## START INPUT FOR THIS TASK

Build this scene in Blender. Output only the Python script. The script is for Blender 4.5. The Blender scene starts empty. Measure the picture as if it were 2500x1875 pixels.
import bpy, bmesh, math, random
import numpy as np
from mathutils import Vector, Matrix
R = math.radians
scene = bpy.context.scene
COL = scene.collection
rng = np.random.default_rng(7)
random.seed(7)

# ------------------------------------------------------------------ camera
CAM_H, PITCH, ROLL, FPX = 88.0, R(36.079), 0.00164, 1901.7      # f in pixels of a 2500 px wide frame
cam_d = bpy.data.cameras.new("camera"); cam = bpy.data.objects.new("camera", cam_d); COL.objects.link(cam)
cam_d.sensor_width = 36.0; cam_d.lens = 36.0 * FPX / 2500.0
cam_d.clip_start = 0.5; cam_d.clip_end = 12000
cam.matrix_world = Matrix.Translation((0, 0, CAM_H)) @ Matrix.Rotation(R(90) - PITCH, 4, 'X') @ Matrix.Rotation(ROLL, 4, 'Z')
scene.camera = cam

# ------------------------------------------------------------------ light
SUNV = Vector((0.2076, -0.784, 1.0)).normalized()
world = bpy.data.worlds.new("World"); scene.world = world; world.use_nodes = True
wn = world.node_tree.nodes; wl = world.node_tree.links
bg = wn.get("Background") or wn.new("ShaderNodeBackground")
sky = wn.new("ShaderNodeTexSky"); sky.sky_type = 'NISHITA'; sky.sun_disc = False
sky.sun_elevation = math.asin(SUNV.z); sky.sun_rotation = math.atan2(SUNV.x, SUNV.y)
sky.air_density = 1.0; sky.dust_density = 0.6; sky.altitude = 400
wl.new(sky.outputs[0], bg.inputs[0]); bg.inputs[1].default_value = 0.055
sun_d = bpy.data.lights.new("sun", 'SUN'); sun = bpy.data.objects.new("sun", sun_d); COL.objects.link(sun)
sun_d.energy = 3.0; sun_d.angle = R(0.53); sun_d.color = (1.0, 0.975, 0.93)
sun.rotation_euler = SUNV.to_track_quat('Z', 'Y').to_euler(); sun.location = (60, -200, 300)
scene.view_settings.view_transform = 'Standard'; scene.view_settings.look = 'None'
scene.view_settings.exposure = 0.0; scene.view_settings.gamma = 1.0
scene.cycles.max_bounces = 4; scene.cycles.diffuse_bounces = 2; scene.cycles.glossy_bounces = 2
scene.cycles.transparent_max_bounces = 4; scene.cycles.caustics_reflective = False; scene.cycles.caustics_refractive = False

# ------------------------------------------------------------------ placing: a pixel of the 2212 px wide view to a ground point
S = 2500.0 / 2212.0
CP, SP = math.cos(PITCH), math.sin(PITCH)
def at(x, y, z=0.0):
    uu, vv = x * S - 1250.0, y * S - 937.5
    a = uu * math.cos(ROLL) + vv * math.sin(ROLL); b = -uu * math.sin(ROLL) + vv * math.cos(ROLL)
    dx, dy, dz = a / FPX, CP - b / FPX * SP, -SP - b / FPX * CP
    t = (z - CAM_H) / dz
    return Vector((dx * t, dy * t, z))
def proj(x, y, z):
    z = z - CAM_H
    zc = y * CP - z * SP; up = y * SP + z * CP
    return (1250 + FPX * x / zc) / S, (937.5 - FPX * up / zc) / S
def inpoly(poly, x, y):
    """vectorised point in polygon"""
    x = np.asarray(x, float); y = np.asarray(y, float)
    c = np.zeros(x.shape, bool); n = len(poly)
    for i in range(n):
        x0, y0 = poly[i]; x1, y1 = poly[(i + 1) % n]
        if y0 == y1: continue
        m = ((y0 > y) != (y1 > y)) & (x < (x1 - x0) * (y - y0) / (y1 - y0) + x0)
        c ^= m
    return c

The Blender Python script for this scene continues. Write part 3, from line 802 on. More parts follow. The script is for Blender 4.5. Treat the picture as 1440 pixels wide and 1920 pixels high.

## END INPUT FOR THIS TASK

◆ **EXERCISE**
Return all of the entries word for word.

◆ **RESULT BELOW**
Build this scene in Blender. Output only the Python script. The script is for Blender 4.5. The Blender scene starts empty. Measure the picture as if it were 2500x1875 pixels.
import bpy, bmesh, math, random
import numpy as np
from mathutils import Vector, Matrix
R = math.radians
scene = bpy.context.scene
COL = scene.collection
rng = np.random.default_rng(7)
random.seed(7)

# ------------------------------------------------------------------ camera
CAM_H, PITCH, ROLL, FPX = 88.0, R(36.079), 0.00164, 1901.7      # f in pixels of a 2500 px wide frame
cam_d = bpy.data.cameras.new("camera"); cam = bpy.data.objects.new("camera", cam_d); COL.objects.link(cam)
cam_d.sensor_width = 36.0; cam_d.lens = 36.0 * FPX / 2500.0
cam_d.clip_start = 0.5; cam_d.clip_end = 12000
cam.matrix_world = Matrix.Translation((0, 0, CAM_H)) @ Matrix.Rotation(R(90) - PITCH, 4, 'X') @ Matrix.Rotation(ROLL, 4, 'Z')
scene.camera = cam

# ------------------------------------------------------------------ light
SUNV = Vector((0.2076, -0.784, 1.0)).normalized()
world = bpy.data.worlds.new("World"); scene.world = world; world.use_nodes = True
wn = world.node_tree.nodes; wl = world.node_tree.links
bg = wn.get("Background") or wn.new("ShaderNodeBackground")
sky = wn.new("ShaderNodeTexSky"); sky.sky_type = 'NISHITA'; sky.sun_disc = False
sky.sun_elevation = math.asin(SUNV.z); sky.sun_rotation = math.atan2(SUNV.x, SUNV.y)
sky.air_density = 1.0; sky.dust_density = 0.6; sky.altitude = 400
wl.new(sky.outputs[0], bg.inputs[0]); bg.inputs[1].default_value = 0.055
sun_d = bpy.data.lights.new("sun", 'SUN'); sun = bpy.data.objects.new("sun", sun_d); COL.objects.link(sun)
sun_d.energy = 3.0; sun_d.angle = R(0.53); sun_d.color = (1.0, 0.975, 0.93)
sun.rotation_euler = SUNV.to_track_quat('Z', 'Y').to_euler(); sun.location = (60, -200, 300)
scene.view_settings.view_transform = 'Standard'; scene.view_settings.look = 'None'
scene.view_settings.exposure = 0.0; scene.view_settings.gamma = 1.0
scene.cycles.max_bounces = 4; scene.cycles.diffuse_bounces = 2; scene.cycles.glossy_bounces = 2
scene.cycles.transparent_max_bounces = 4; scene.cycles.caustics_reflective = False; scene.cycles.caustics_refractive = False

# ------------------------------------------------------------------ placing: a pixel of the 2212 px wide view to a ground point
S = 2500.0 / 2212.0
CP, SP = math.cos(PITCH), math.sin(PITCH)
def at(x, y, z=0.0):
    uu, vv = x * S - 1250.0, y * S - 937.5
    a = uu * math.cos(ROLL) + vv * math.sin(ROLL); b = -uu * math.sin(ROLL) + vv * math.cos(ROLL)
    dx, dy, dz = a / FPX, CP - b / FPX * SP, -SP - b / FPX * CP
    t = (z - CAM_H) / dz
    return Vector((dx * t, dy * t, z))
def proj(x, y, z):
    z = z - CAM_H
    zc = y * CP - z * SP; up = y * SP + z * CP
    return (1250 + FPX * x / zc) / S, (937.5 - FPX * up / zc) / S
def inpoly(poly, x, y):
    """vectorised point in polygon"""
    x = np.asarray(x, float); y = np.asarray(y, float)
    c = np.zeros(x.shape, bool); n = len(poly)
    for i in range(n):
        x0, y0 = poly[i]; x1, y1 = poly[(i + 1) % n]
        if y0 == y1: continue
        m = ((y0 > y) != (y1 > y)) & (x < (x1 - x0) * (y - y0) / (y1 - y0) + x0)
        c ^= m
    return c

The Blender Python script for this scene continues. Write part 3, from line 802 on. More parts follow. The script is for Blender 4.5. Treat the picture as 1440 pixels wide and 1920 pixels high.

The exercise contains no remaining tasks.